I keep my wife supplied with piles of books to read during her illness. I look for authors off the beaten path of the Costco best-seller table and take a chance on writers we have never read or heard of before. One of these writers is Louise Penny, an award winning Canadian author of the Chief Inspector Gamache Mysteries.
My wife often reads for various periods during the night when she can't sleep. She came in my den this afternoon and told me she had read something she never expected to read in a murder mystery that had touched her deeply. Then she read me the following story. The story is about a man named Finney who was a prisoner of the Japanese during World War II. He often went to the dock, as he put it, "to do his sums."

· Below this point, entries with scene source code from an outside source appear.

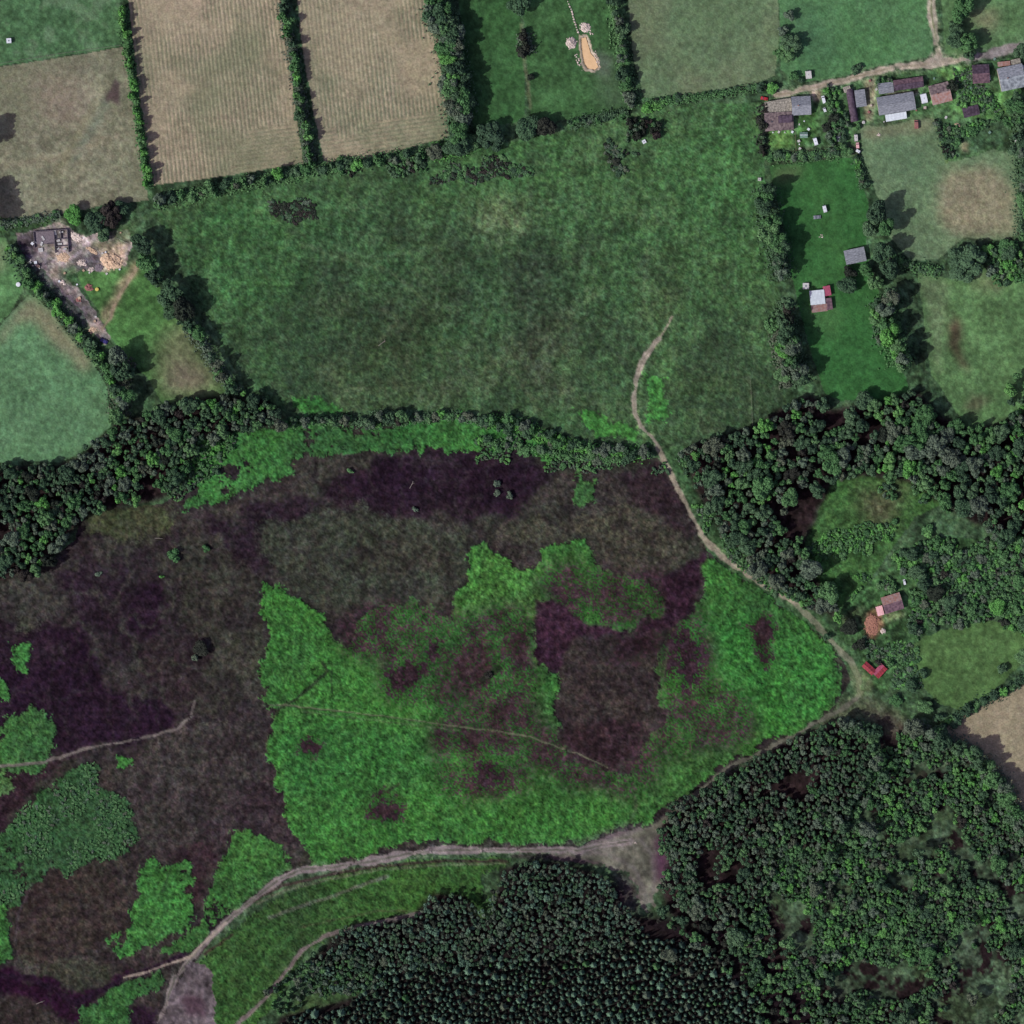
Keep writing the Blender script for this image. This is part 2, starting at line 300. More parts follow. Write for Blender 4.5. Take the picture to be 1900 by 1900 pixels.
paint(area([(1620, 250), (1720, 260), (1740, 340), (1640, 340)], 20, 6, 10), (80, 120, 78), .7)
k, m = region('lawn', 'dark green mown garden strip between two hedgerows on the right', [(1430, 308), (1500, 300), (1590, 292), (1612, 380), (1605, 470), (1625, 520), (1645, 580), (1665, 660), (1690, 730), (1640, 750), (1600, 740), (1560, 745), (1530, 730), (1500, 640), (1480, 560), (1462, 480), (1445, 380)], (42, 104, 44), 2, 1, .06, .05)
paint(m * np.clip(BIGs * .5 + .1, 0, 1), (56, 110, 50), .5); paint(area([(1440, 310), (1490, 305), (1480, 340), (1445, 340)], 8, 4, 4), (84, 110, 66), .7); paint(area([(1495, 520), (1560, 560), (1545, 640), (1490, 600)], 10, 6, 5), (66, 124, 60), .6)
k, m = region('pasture', 'rough green meadow on the right edge with brown dry streaks', [(1700, 500), (1760, 515), (1800, 500), (1960, 480), (1960, 765), (1850, 790), (1800, 800), (1760, 745), (1730, 700), (1715, 600)], (72, 120, 64), 3, 1, .10, .14)
for p, c, a in (([(1760, 585), (1775, 595), (1790, 650), (1800, 680), (1785, 675), (1765, 630)], (72, 58, 48), .9), ([(1820, 520), (1840, 515), (1870, 530), (1850, 545)], (76, 70, 58), .6), ([(1700, 500), (1760, 520), (1745, 700), (1720, 600)], (92, 108, 78), .5), ([(1800, 500), (1860, 500), (1830, 550), (1790, 540)], (100, 126, 80), .5), ([(1800, 730), (1840, 740), (1810, 770), (1790, 760)], (84, 76, 62), .6)):
    paint(area(p, 8, 5, 3), c, a, .1)
# --- glades in the eastern woods
k, m = region('rough_grass', 'green glade inside the eastern wood', [(1492, 1010), (1515, 950), (1545, 895), (1600, 880), (1700, 890), (1760, 930), (1700, 960), (1670, 1000), (1640, 1040), (1600, 1100), (1560, 1130), (1530, 1100), (1505, 1060)], (60, 108, 52), 5, 2, .12, .2)
paint(area([(1590, 900), (1680, 900), (1660, 980), (1600, 970)], 20, 8, 8), (86, 76, 62), .75, .12)
paint(area([(1350, 860), (1440, 870), (1420, 930), (1350, 930)], 12, 6, 5), (84, 82, 66), .8, .15)
k, m = region('rough_grass', 'scrubby green clearing around the derelict cottage', [(1560, 1130), (1640, 1060), (1720, 1000), (1840, 1000), (1900, 1060), (1890, 1130), (1720, 1150), (1690, 1250), (1640, 1290), (1590, 1240), (1560, 1200)], (60, 100, 56), 10, 4, .22, .3)
k, m = region('pasture', 'smooth green glade south east of the derelict cottage', [(1690, 1195), (1760, 1165), (1850, 1155), (1905, 1180), (1895, 1235), (1850, 1280), (1780, 1320), (1740, 1310), (1700, 1250)], (66, 112, 54), 5, 2, .10, .12)
for p, c, a in (([(1605, 1140), (1632, 1120), (1640, 1160), (1620, 1195), (1604, 1185)], (138, 102, 82), .95), ([(1640, 1138), (1680, 1130), (1680, 1145), (1640, 1155)], (110, 124, 86), .8), ([(1560, 1145), (1610, 1120), (1610, 1160), (1575, 1165)], (98, 112, 80), .6)):
    paint(area(p, 4, 4, 1), c, a, .2)
k, m = region('stubble_field', 'tan stubble field on the lower right edge', [(1745, 1352), (1800, 1318), (1870, 1285), (1960, 1245), (1960, 1590), (1905, 1550), (1880, 1480), (1830, 1410), (1780, 1380)], (138, 136, 106), 2, 1, .04, .05)
rr = np.sin((GX * .47 + GY * .88) * 2 * math.pi / 6.2 + NC); paint(m * np.clip(-rr, 0, 1), (132, 124, 98), .6); HT += m * rr * .08
# --- heath and bracken in the lower half
k_heath, m_heath = region('heath', 'brown and purple heather moor filling the lower left half', [(-60, 1060), (60, 1070), (140, 1000), (150, 945), (300, 935), (380, 880), (430, 820), (520, 790), (760, 790), (900, 800), (960, 800), (1060, 830), (1220, 850), (1255, 890), (1290, 960), (1330, 1030), (1420, 1090), (1500, 1140), (1560, 1210), (1580, 1260), (1540, 1330), (1440, 1385), (1350, 1430), (1290, 1475), (1220, 1530), (1160, 1565), (950, 1580), (770, 1584), (620, 1612), (550, 1620), (460, 1680), (400, 1735), (330, 1830), (290, 1960), (-60, 1960)], (76, 66, 64), 2, 1, .10, .28)
hb = STD(fbm(120, 5, 401)); hc = STD(fbm(45, 4, 411))
paint(m_heath * np.clip(hb * .6 + .1, 0, 1), (70, 74, 60), .7, .08); paint(m_heath * np.clip(-hc * .6 - .1, 0, 1), (58, 48, 54), .7)
HX = STD(fbm(48, 5, 431)); DARK = (54, 38, 50); DEEP = (48, 30, 46); OLIVE = (76, 80, 62); MAUVE = (84, 74, 74)
for p, a in (([(830, 820), (1000, 840), (1000, 920), (820, 960), (640, 960), (520, 1010), (470, 1100), (400, 1220), (340, 1260), (380, 1080), (440, 960), (560, 900), (700, 850)], .6), ([(110, 1010), (330, 1000), (420, 1100), (440, 1300), (340, 1350), (220, 1340), (120, 1200)], .5), ([(-60, 1150), (120, 1130), (240, 1280), (340, 1330), (200, 1380), (60, 1400), (-60, 1420)], .6), ([(400, 1330), (520, 1300), (500, 1480), (570, 1600), (420, 1600), (330, 1640), (300, 1500)], .35)):
    hm_ = area(p, 26, 14, 16); paint(np.clip((hm_ * 1.2 + .26 * HX + .3 * GRAIN - .6) * 2.2 + .5, 0, 1) * np.clip(hm_ * 6, 0, 1) * m_heath, (56, 42, 50), a, .1)
pass; paint(area([(560, 960), (880, 980), (860, 1120), (700, 1130), (540, 1080)], 30, 12, 12) * m_heath, (80, 88, 70), .7, .1); paint(area([(1000, 950), (1290, 960), (1300, 1060), (1100, 1040)], 30, 12, 12) * m_heath, (84, 88, 70), .7, .1)
for p, c, a in (([(600, 900), (700, 850), (830, 822), (900, 838), (1000, 860), (1030, 890), (960, 940), (860, 960), (700, 950), (610, 930)], DARK, .9), ([(660, 880), (760, 850), (820, 880), (760, 940), (680, 930)], DEEP, .6), ([(840, 860), (1000, 870), (960, 930), (840, 950)], DEEP, .6),
                ([(-60, 1190), (60, 1180), (110, 1160), (200, 1230), (225, 1300), (330, 1330), (330, 1352), (200, 1375), (100, 1405), (100, 1350), (60, 1330), (-60, 1400)], DEEP, .95), ([(-60, 1130), (30, 1160), (110, 1200), (60, 1250), (-60, 1230)], DARK, .9), ([(110, 1080), (180, 1020), (230, 1020), (200, 1060), (300, 1090), (300, 1160), (240, 1190), (150, 1160)], DARK, .85), ([(230, 1090), (300, 1080), (305, 1150), (250, 1180)], DEEP, .8),
                ([(380, 990), (470, 940), (560, 900), (600, 940), (500, 1010), (480, 1080), (420, 1060)], DARK, .8), ([(230, 1210), (360, 1180), (430, 1200), (420, 1300), (300, 1310)], (62, 48, 52), .7), ([(440, 1090), (480, 1080), (430, 1200), (400, 1230), (400, 1190)], DARK, .8),
                ([(988, 1115), (1040, 1125), (1085, 1150), (1060, 1190), (1035, 1245), (1002, 1230)], (52, 26, 44), 1), ([(1080, 1150), (1170, 1160), (1150, 1180), (1090, 1165)], DARK, .9), ([(1225, 1080), (1320, 1015), (1295, 1085), (1270, 1150), (1240, 1170), (1225, 1120)], DARK, .95), ([(1150, 865), (1240, 860), (1280, 940), (1310, 1010), (1260, 990), (1160, 930)], (60, 44, 50), .85), ([(960, 800), (1230, 840), (1240, 870), (1000, 860)], (58, 66, 52), .6),
                ([(20, 1640), (110, 1600), (240, 1620), (260, 1690), (200, 1760), (60, 1800), (30, 1740)], (76, 62, 58), .9), ([(40, 1780), (240, 1790), (200, 1830), (80, 1850)], (74, 78, 60), .7), ([(-60, 1800), (60, 1800), (130, 1850), (240, 1800), (340, 1775), (300, 1800), (160, 1860), (130, 1900), (60, 1850), (-60, 1830)], (52, 26, 46), 1), ([(220, 1880), (300, 1850), (300, 1920), (225, 1920)], DEEP, .95), ([(-60, 1840), (60, 1860), (100, 1920), (-60, 1920)], (64, 52, 50), .8),
                ([(330, 1360), (500, 1330), (500, 1480), (560, 1580), (420, 1560), (300, 1600), (240, 1500), (260, 1400)], (80, 70, 68), .8), ([(480, 1400), (520, 1480), (570, 1570), (575, 1605), (520, 1570), (430, 1530), (360, 1620), (380, 1540)], (70, 54, 60), .7), ([(300, 1580), (400, 1560), (395, 1660), (345, 1700), (340, 1620)], (66, 46, 52), .8), ([(-60, 1430), (110, 1400), (150, 1410), (60, 1470), (-60, 1580)], (62, 42, 50), .85),
                ([(500, 960), (700, 940), (860, 990), (850, 1130), (700, 1130), (560, 1120), (500, 1050)], (76, 82, 66), .85), ([(640, 1000), (850, 1010), (850, 1060), (680, 1060)], (70, 64, 56), .6), ([(1000, 960), (1150, 940), (1290, 1000), (1280, 1050), (1180, 1070), (1100, 1010), (1000, 1000), (880, 990)], (82, 78, 66), .9), ([(1010, 955), (1130, 950), (1120, 985), (1030, 985)], (108, 104, 80), .45), ([(690, 935), (740, 935), (735, 960), (700, 965)], (82, 86, 76), .8),
                ([(1040, 1190), (1200, 1160), (1230, 1200), (1220, 1300), (1190, 1410), (1120, 1430), (1050, 1400), (1040, 1300)], (74, 62, 60), .95), ([(1040, 1340), (1180, 1330), (1180, 1420), (1090, 1420)], (66, 44, 50), .8), ([(170, 930), (280, 925), (330, 960), (280, 985), (180, 985), (150, 960)], (84, 96, 60), .85), ([(200, 950), (235, 948), (235, 968), (200, 970)], (64, 62, 48), .9), ([(30, 1150), (70, 1150), (50, 1180), (30, 1170)], (108, 108, 88), .7), ([(-60, 1080), (120, 1070), (100, 1150), (-60, 1130)], (78, 74, 68), .8),
                ([(400, 1000), (480, 1080), (480, 1240), (440, 1300), (360, 1330), (380, 1200), (330, 1100), (320, 1000)], (76, 76, 62), .55)):
    hm_ = area(p, 18, 12, 9); paint(np.clip((hm_ * 1.35 + .20 * HX + .25 * GRAIN - .62) * 3.2 + .5, 0, 1) * np.clip(hm_ * 8, 0, 1) * m_heath, c, a, .1)
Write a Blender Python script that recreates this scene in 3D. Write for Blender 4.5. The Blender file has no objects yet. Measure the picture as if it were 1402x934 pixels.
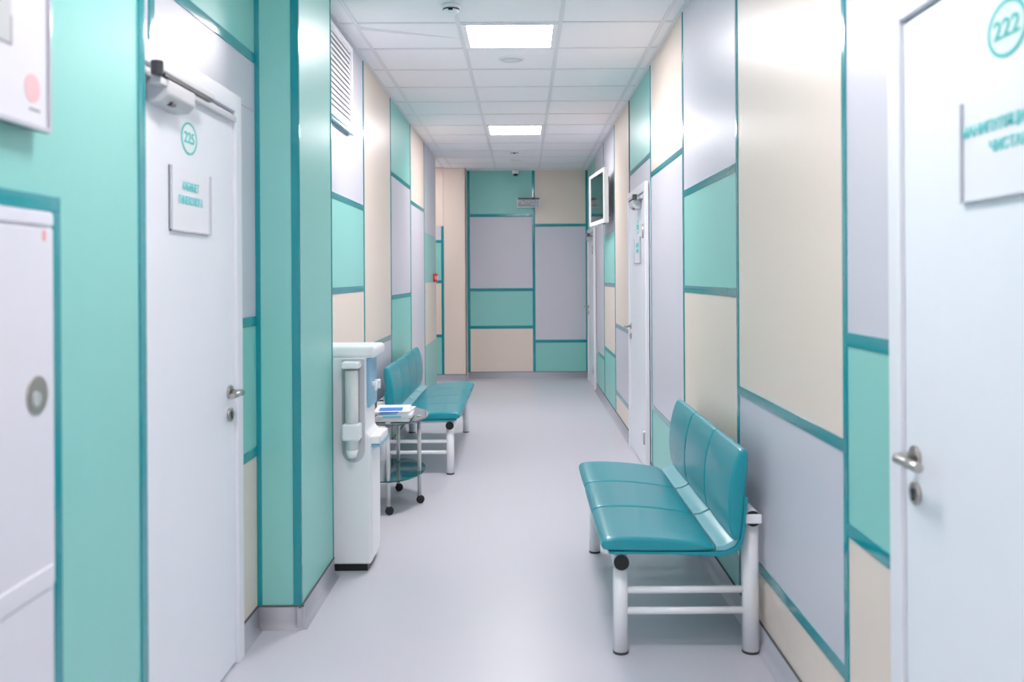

Gamache, the detective, went to the dock to talk to Finney. "I wasn't a prisoner," Finney said. "You were right, I was in a Japanese prison camp, but I wasn't a prisoner. It's not semantics, you know. It's an important distinction. Crucial." "I believe you."
Finney continues: "I saw a lot of men die there. Most men. Do you know what killed them?" Starvation, Gamache thought to say. Dysentery. Cruelty. And Finney goes on: "Despair," said Finney. "They believed themselves to be prisoners. . . But they died and I lived. Do you know why?"
Gamache replies: "You were free." Finney speaks: "I was free. . . The mind is its own place. I was never a prisoner. Not then, not now." Then Gamache asks Finney about the "sums" he does when he goes to the dock. Finney had been an accountant and knew all too well that money buys only space. And he asked Gamache "Do you know the sums that I do?" . . . "I count my blessings." . . . "Every day each of us does our sums. The question is what do we count?"
I thought my wife was through with her story, but she had one more to tell, a story of Pandora's box. Pandora was warned never to open the box, but the temptation was too great and all of the horrors escaped into the world. "But not everything escaped. Something lay curled at the very bottom of the box." . . . one thing sat and stayed. Didn't flee." "What was it? asked Bean.
"Hope." (quotes and paraphrasing from pp. 320-321).
My wife told me that when she read these unexpected sentences during her difficult night, she knew the message was for her. And when she read these thoughts to me with tears in her eyes I knew the messages were for both of us: Do our sums by counting our blessings. And Hope. And eventually we dried our eyes and felt we could continue our journey.
Thank you Louise Penny for your beautiful prose. And, by the way, the book is a wonderful detective story and I need to get the other books in the Gamache series.